++++ Listed records ++++
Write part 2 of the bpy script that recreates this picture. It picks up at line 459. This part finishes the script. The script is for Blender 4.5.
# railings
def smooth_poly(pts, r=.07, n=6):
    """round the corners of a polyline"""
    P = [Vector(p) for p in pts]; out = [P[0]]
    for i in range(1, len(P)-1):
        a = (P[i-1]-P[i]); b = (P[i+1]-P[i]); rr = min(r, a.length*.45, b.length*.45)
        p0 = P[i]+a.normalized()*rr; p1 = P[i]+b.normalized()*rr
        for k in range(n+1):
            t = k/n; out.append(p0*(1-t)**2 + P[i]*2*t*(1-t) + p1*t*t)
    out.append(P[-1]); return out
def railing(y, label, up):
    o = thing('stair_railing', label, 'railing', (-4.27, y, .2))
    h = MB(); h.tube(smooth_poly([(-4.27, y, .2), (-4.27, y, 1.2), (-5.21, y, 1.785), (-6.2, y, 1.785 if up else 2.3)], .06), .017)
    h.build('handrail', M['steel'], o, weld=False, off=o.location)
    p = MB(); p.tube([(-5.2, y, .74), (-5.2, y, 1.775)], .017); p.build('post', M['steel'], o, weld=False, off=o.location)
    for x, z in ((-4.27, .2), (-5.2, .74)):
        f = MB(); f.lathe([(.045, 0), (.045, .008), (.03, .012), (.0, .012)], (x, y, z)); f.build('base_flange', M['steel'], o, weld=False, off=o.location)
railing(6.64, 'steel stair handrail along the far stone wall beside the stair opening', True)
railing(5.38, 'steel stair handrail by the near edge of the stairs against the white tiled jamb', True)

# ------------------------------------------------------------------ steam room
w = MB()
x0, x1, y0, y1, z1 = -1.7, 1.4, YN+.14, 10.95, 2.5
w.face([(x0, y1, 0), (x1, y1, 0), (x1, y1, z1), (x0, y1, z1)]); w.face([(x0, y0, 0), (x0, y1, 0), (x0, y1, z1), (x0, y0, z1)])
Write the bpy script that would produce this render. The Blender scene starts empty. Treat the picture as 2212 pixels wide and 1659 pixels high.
++++
### What the exercise asks:
Please repeat the material above, word for word and in full.

### Problem solution:
Write part 2 of the bpy script that recreates this picture. It picks up at line 459. This part finishes the script. The script is for Blender 4.5.
# railings
def smooth_poly(pts, r=.07, n=6):
    """round the corners of a polyline"""
    P = [Vector(p) for p in pts]; out = [P[0]]
    for i in range(1, len(P)-1):
        a = (P[i-1]-P[i]); b = (P[i+1]-P[i]); rr = min(r, a.length*.45, b.length*.45)
        p0 = P[i]+a.normalized()*rr; p1 = P[i]+b.normalized()*rr
        for k in range(n+1):
            t = k/n; out.append(p0*(1-t)**2 + P[i]*2*t*(1-t) + p1*t*t)
    out.append(P[-1]); return out
def railing(y, label, up):
    o = thing('stair_railing', label, 'railing', (-4.27, y, .2))
    h = MB(); h.tube(smooth_poly([(-4.27, y, .2), (-4.27, y, 1.2), (-5.21, y, 1.785), (-6.2, y, 1.785 if up else 2.3)], .06), .017)
    h.build('handrail', M['steel'], o, weld=False, off=o.location)
    p = MB(); p.tube([(-5.2, y, .74), (-5.2, y, 1.775)], .017); p.build('post', M['steel'], o, weld=False, off=o.location)
    for x, z in ((-4.27, .2), (-5.2, .74)):
        f = MB(); f.lathe([(.045, 0), (.045, .008), (.03, .012), (.0, .012)], (x, y, z)); f.build('base_flange', M['steel'], o, weld=False, off=o.location)
railing(6.64, 'steel stair handrail along the far stone wall beside the stair opening', True)
railing(5.38, 'steel stair handrail by the near edge of the stairs against the white tiled jamb', True)

# ------------------------------------------------------------------ steam room
w = MB()
x0, x1, y0, y1, z1 = -1.7, 1.4, YN+.14, 10.95, 2.5
w.face([(x0, y1, 0), (x1, y1, 0), (x1, y1, z1), (x0, y1, z1)]); w.face([(x0, y0, 0), (x0, y1, 0), (x0, y1, z1), (x0, y0, z1)])
Write the bpy script that would produce this render. The Blender scene starts empty. Treat the picture as 2212 pixels wide and 1659 pixels high.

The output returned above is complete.